Interesting to compare the company to the Moiseyev. With the Russians, the neat, cleanly punctuated line and circle dances lend themselves to stylized stage patterns. The choreography looks as if it were planned for Madison Square Garden -as if everything you needed to see could be seen from a block away. But the Africans have made tribal dancing an integral part of their story dances; the difference between dancers and singers or onlookers is looser. People fade in and out of a singing, arguing, drumming mob, catching your attention the way a brightly colored fish does when he swims to the front of the aquarium for a minute. The effect is both primitive and immensely subtle. The two artistic directors Hamidou Bangoura and Italo Zambo know their stuff: the comedy is really funny, the tragedy is really sad (or temporarily sad; nobody seems to want to be tragic for very long). The numbers are staged, often very theatrical, but they're not phony.
The stories are cheerful blends of history, legend, and current political feeling. One is about Soundiata Keita, "The Lion King" (c. 1200-1255), a cripple whose mother had exiled him and given the throne to her other son. When the brother abdicates out of fear of a powerful war lord who collects caravan routes, Soundiata with immense difficulty learns to walk, gathers an army, and saves his people. Another story concerns M'Balia Camara, a brave woman who organizes the women of the village of Tondon, and encourages the men to throw off the yoke of servitude (in this case, a cruel, if comical, native chief who is under the thumb of the ruling colonial power). In the middle of the fight, the bad guy kills the heroine, but the dance ends in triumphant festivities anyway.
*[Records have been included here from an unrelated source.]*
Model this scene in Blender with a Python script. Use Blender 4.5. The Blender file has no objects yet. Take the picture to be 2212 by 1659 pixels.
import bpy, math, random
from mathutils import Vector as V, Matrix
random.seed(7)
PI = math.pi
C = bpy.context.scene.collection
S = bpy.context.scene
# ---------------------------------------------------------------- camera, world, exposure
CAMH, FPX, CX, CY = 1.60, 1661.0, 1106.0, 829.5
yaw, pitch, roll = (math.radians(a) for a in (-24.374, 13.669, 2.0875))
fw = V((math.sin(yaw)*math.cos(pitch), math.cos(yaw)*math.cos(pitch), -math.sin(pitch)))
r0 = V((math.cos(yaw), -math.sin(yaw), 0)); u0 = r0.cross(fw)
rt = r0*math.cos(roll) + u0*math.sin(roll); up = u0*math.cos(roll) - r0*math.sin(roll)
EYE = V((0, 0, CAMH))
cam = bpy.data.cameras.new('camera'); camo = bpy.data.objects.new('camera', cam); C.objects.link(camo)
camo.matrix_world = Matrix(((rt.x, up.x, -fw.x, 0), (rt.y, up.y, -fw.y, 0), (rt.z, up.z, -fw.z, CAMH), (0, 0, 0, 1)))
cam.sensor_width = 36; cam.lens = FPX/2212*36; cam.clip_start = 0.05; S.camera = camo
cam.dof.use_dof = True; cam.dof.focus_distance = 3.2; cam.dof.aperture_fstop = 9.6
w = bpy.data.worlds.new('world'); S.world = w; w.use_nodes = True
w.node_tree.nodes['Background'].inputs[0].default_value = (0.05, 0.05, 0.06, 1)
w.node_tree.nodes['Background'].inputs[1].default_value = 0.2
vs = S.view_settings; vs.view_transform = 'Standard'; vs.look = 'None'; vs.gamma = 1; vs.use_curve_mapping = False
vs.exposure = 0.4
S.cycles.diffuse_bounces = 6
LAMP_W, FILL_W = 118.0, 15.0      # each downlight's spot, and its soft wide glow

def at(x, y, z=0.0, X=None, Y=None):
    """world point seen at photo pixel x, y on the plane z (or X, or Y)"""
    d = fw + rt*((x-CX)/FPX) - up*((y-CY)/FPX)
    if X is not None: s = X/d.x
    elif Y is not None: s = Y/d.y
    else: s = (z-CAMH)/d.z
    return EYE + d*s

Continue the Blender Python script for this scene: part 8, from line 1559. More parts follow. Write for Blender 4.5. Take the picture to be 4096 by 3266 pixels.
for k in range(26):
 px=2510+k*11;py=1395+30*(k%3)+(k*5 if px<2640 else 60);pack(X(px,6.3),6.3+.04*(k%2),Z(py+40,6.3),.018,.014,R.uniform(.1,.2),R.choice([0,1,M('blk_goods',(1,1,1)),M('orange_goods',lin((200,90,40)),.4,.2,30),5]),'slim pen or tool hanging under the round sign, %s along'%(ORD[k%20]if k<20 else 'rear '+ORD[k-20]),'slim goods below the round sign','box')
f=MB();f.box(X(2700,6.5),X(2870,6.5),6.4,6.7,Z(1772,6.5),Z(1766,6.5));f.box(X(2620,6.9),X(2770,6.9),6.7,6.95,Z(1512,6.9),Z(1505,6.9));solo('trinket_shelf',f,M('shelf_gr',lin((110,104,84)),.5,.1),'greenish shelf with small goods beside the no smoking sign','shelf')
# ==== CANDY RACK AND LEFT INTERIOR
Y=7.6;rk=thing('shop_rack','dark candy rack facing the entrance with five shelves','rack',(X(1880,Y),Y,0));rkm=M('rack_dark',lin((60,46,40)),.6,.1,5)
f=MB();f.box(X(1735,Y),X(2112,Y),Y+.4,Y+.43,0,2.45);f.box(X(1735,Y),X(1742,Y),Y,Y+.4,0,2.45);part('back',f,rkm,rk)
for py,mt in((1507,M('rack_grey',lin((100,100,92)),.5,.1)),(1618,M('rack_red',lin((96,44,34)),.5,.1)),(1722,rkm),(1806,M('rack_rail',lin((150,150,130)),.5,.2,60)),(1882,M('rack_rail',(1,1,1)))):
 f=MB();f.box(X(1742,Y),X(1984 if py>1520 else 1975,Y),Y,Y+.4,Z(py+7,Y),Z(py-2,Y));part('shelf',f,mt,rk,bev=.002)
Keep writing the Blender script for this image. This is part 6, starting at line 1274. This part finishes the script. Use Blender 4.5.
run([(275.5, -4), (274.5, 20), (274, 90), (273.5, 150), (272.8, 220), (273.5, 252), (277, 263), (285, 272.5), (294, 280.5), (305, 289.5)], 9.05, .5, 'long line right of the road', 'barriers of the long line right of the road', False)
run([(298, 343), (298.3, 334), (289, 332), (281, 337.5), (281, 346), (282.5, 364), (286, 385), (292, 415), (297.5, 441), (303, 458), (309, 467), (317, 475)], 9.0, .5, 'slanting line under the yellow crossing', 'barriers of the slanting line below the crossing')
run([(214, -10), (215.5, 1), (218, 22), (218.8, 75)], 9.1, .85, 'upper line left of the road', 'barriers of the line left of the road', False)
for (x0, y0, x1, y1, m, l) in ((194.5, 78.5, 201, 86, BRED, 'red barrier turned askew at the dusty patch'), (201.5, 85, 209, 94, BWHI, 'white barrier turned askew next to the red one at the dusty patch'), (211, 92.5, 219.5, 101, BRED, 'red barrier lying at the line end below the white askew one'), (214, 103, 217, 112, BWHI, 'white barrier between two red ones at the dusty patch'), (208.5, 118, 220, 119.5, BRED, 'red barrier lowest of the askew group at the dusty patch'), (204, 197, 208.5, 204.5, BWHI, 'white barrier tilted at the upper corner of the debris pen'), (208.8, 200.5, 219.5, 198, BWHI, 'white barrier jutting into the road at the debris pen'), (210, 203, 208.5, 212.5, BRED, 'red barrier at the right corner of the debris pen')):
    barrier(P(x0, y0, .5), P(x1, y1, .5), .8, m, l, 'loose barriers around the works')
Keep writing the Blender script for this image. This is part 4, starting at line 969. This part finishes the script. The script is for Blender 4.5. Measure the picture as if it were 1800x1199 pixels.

Then, there's a sly little tale of the rivalry of a tall, elegant guitar player and a short, cocky flute player for a girl who, in the end, prefers to stay with her runty old protector because she likes to baby him. The action is accomplished by some adroit upstaging of each other and some beautifully explicit vocal noises -trilling, grunting, howling, wailing, laughing, etc.
The only non-story dance, "Night of the Cora", has a group of girls in colored turbans and silk robes (rectangles with holes for head and hands) who sing while bending and swaying like bright flowers around the strolling cora player. (The cora is a long-necked stringed instrument played standing with the bowl resting against the player's stomach.)
The most spectacular ballet concerns an initiation rite that is almost profaned by a hot-eyed young man and one of the girls. They are given a working-over in the forest by the Koma (the master of the ceremony) and his two henchmen, while the (supposedly) invisible gods dance in and out. Among these gods are Naadians, skipping on stilts the height of a man; Gnamou, a fellow with lots of horns on the back of his head and a snout like an alligator; a couple of little guys who look like walking heads of Simpson lettuce. In the dark forest, the guardians of morality fling the hapless couple around like rag dolls, but ultimately forgive them.
It's all vastly entertaining. Interesting how African dancers make you aware of the beauty of the body's joints. Rarely do they lift an arm, move a torso, as one unit. The elbows rise, the lower arms follow limply, the wrists snap back. Or, the body pulls back, and at the last moment the neck whips back and completes an arch. You notice knees too -lifting high to engineer that soft, flat slap of foot on floor. Sometimes, I think that primeval Africans must have been very impressed by wading birds.
The rhythmic relation of dancing to music is very subtle. So is the musical relation between the drums and the more melodic instruments like thumb pianos, pipes, and so on. Everything has "rhythm", but bodies and arms float and snap in delicate counter-rhythms to the slapping feet, the way those instruments weave around the drums (except that some of the African drums can play melodies too). Often quite long pauses and silences occur. The excellent dancer who portrays the Koma has a great way of making strong, terse movement statements and then freezing into fierce immobility.
What I think of as "African" movement is fleshed out, jazzed up with acrobatics, tumbling tricks, international favorites like barrel turns, funny crab walks, and individual virtuoso stunts. It all works because of the beautiful, unbelievable energy and strength and commitment of the performers. When the actor playing the crippled king takes his first steps, you believe. When M'Balia Camara grieves for her people, you believe. The way you believe, and don't believe, a puppet show or a fairy tale or a myth. Some of the performers are better singers or more powerful dancers than others, but everybody is tingling with life. I can't tell you any names. All are listed; none is singled out. You have to salute them as a company, to thank them as a company.